Having made the 2004 documentary “From the Land of Bitter Tears,” about the Japanese Imperial Army’s use of poison gas during WWII and its lingering effects on village people in China, Kana was aware of the health risks of radiation and wasn’t initially planning to cover the accident, Mukai explained. That changed when she discovered that the plant actually began operation on March 26, 1971 – her birthday.

“The plant was built to supply electricity in Tokyo, not Fukushima,” Mukai said. “Therefore she felt a strange fate and decided to go to ground-zero with her husband and her camera. Then in April she felt sick and feared it was because of the radiation exposure, but it turned out she was pregnant with her first child. This was the beginning of everything.”

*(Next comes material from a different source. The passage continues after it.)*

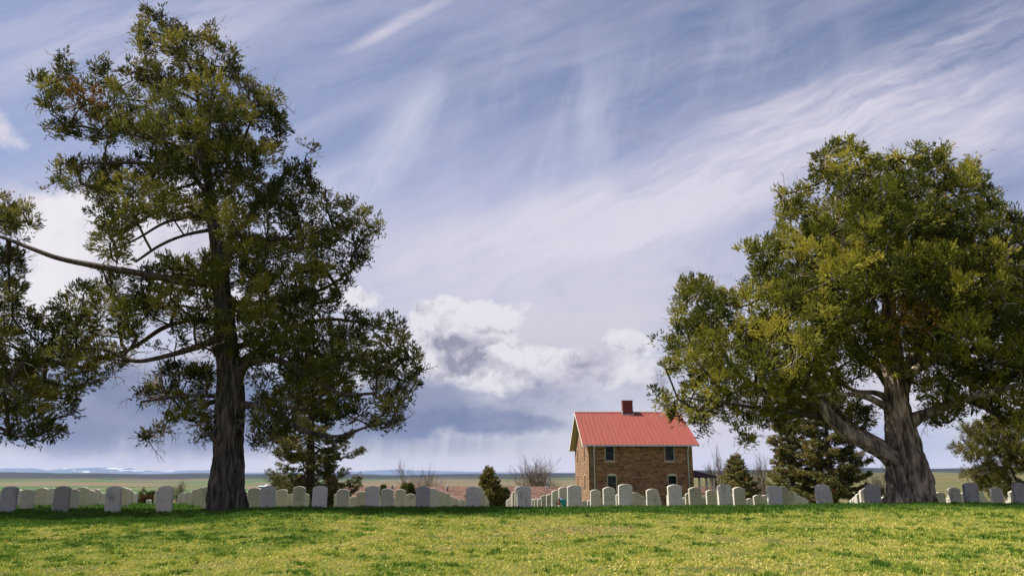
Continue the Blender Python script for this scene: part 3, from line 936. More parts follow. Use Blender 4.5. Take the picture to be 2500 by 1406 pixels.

She chronicled that experience in her 2014 Busan documentary competition title “A Lullaby Under the Nuclear Sky.”

“A Picture Book” has already received financing support from the Japan Content Localization and Distribution (J-LOD) subsidy fund, although Mukai is aiming to secure additional development and production coin.

“I am looking for a production partner in Germany for the reason that half of the film’s location is in Germany,” Mukai noted, adding that potential partners don’t have to be exclusively based in the country. The film is set to shoot on location in Nagasaki, Kyoto, Tokyo and in various regions in Germany.

The project, which has yet to land a sales company, is being presented with a minimum budget of some €450,000 with the aim of raising additional financing to enable expanded possibilities, the producer said.

Kana’s works also include the acclaimed 2009 climate change documentary “Beautiful Islands.”